Amazon increased its advertising-services revenue by 23% year-on-year in the past quarter, to about A$24 billion, continuing momentum that has seen its relatively low-profile ad business eclipse traditional media.

Overnight the e-commerce giant released its Q2 2025 accounts, which showed a net-sales increase of 13% fuelling a profit of about A$28 billion for the quarter. This was a 35% increase on the same period last year.

The spike in Q4 2024 is seasonal

Amazon, like the other digital giants reporting this quarter, was keen to attribute the strong performance to AI.

“Our AI progress across the board continues to improve our customer experiences, speed of innovation, operational efficiency and business growth,” CEO Andrew Jassy said.

“Our conviction that AI will change every customer experience is starting to play out as we’ve expanded Alexa+ to millions of customers, continue to see our shopping agent used by many millions of customers, [and] launched AI models like DeepFleet that optimise productivity paths for our 1 million+ robots.”
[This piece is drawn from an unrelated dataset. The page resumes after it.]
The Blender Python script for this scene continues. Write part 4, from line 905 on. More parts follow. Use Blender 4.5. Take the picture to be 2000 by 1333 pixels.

In terms of the advertising business, the quarterly pattern for Amazon is to build to Q4 (October–December), when it does a great deal of business on the back of Black Friday/Cyber Monday (in November) and holiday shopping. This year’s Q2 numbers sit above Q3 last year and slightly below the high point of Q4 2024.

Answering investor questions after the earnings presentation, Jassy noted that Amazon’s Alexa+ assistant may include ads in future. In the past, Amazon executives have highlighted the important contribution its advertising-services business makes to profitability.

Amazon’s ad business— which, as noted above, generated about A$24 billion in revenue this quarter and A$90-$100 billion on an annualised basis— is three times the size of Australia’s total advertising spend across all formats.

Various consultancies estimate that total annual ad revenue in Australia sits between A$30 billion and A$40 billion.